Many human capital management technology solutions allow for predictive analytics that are easily accessible to managers through a dashboard. This is an important feature as it enables company executives to manage and maximize the ROI on their human capital investments by seeing ‘at-a-glance’ activity that clearly demonstrates exactly what each employee has to do, at any given time, to achieve business goals. This also allows managers to address human capital issues months, or even years, before they occur.

 

Technology's role in ROI 

 

Along with helping organizations build and support the cornerstones of their human capital initiative, using the right human capital management solution can help companies to realize and achieve a higher return on investment. There are four areas of ROI that HCM technology can impact, including direct administrative costs, operational costs, improved productivity, and soft returns.

 

Direct administrative costs

 

Technology solutions can reduce administrative costs because of the time they save administrators in manually tracking and managing information.

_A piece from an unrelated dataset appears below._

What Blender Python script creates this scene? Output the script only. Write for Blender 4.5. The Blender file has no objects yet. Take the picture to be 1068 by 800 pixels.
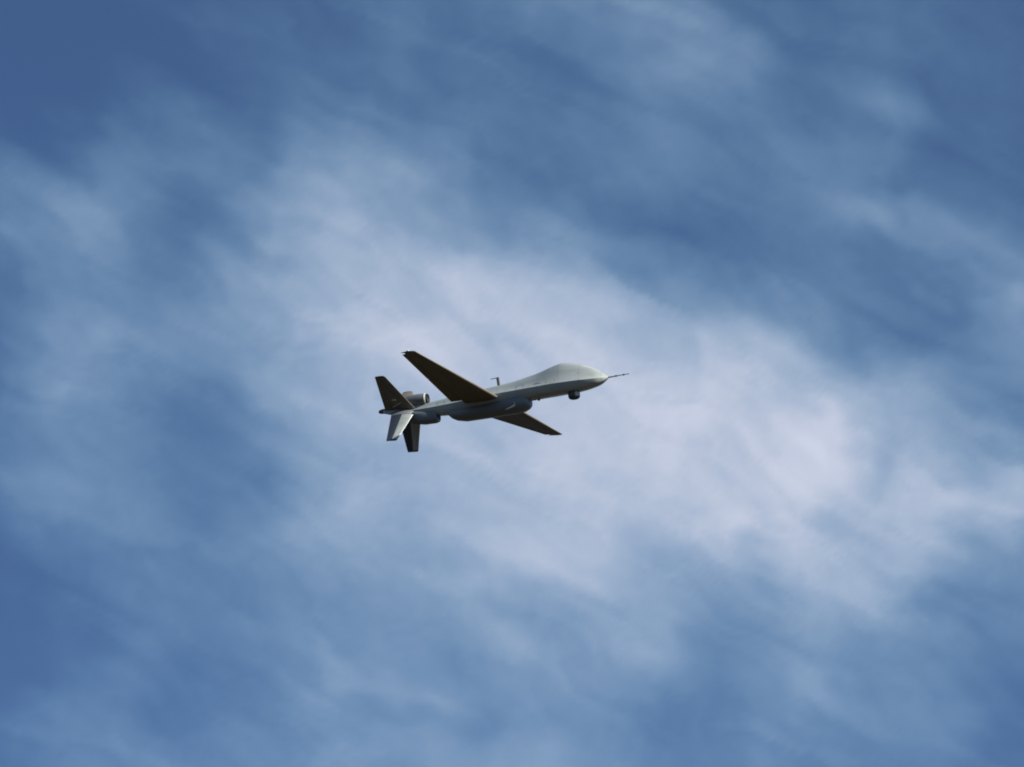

With the right technology solutions, there are fewer steps involved to retrieve data and the process is much less labor intensive.

 

Operational costs

 

The right technology can help to reduce operational costs by enabling the company to offer more targeted and cost-effective programs, and can ensure that such employee activities as training are supporting organizational objectives. In addition, they can help to more easily identify where training is most needed based on gaps in skill sets or strengths that would be difficult and costly to track by hand.

 

Improved productivity

 

Applying a technology solution to a human capital initiative can help an organization to improve its productivity. It ensures a more efficient workforce as employees are able to know exactly what they need to accomplish, and managers can track the accomplishments of their whole team at a glance. This increases accountability across the board and helps managers to ensure that their employees have the right skill sets to do their jobs. In addition, if necessary, the system can help employees access the training they need quickly without waiting until a review to determine this need.

 

Soft ROI returns

 

There are many non-measurable returns that organizations can achieve from their human capital management system. Technology solutions help employees meet their personal goals and they help organizations meet overall company goals. In turn, this makes employees feel better about their performance, especially because they can see and track their progress and identify their value-add to the organization. Ensuring that employees have the proper training for their jobs, helping them to set and achieve goals, and working with them to rise through the ranks will improve employee morale and increase retention, which saves the company time and money in recruiting and on-boarding new employees.

 

The right solution makes all the difference

 

Technology alone is not the sole answer to establishing a successful human capital management initiative. However, a good technology solution can take many cumbersome tasks—and in some cases impossible tasks—and make them more manageable and attainable, often saving an organization time and money in the long run.

 

When looking for the right technology solution, successful businesses need to keep in mind the four cornerstones of strategic HCM if they hope to ensure that their HCM initiatives result in more successful employees, a greater competitive advantage, and broader financial success for the entire organization.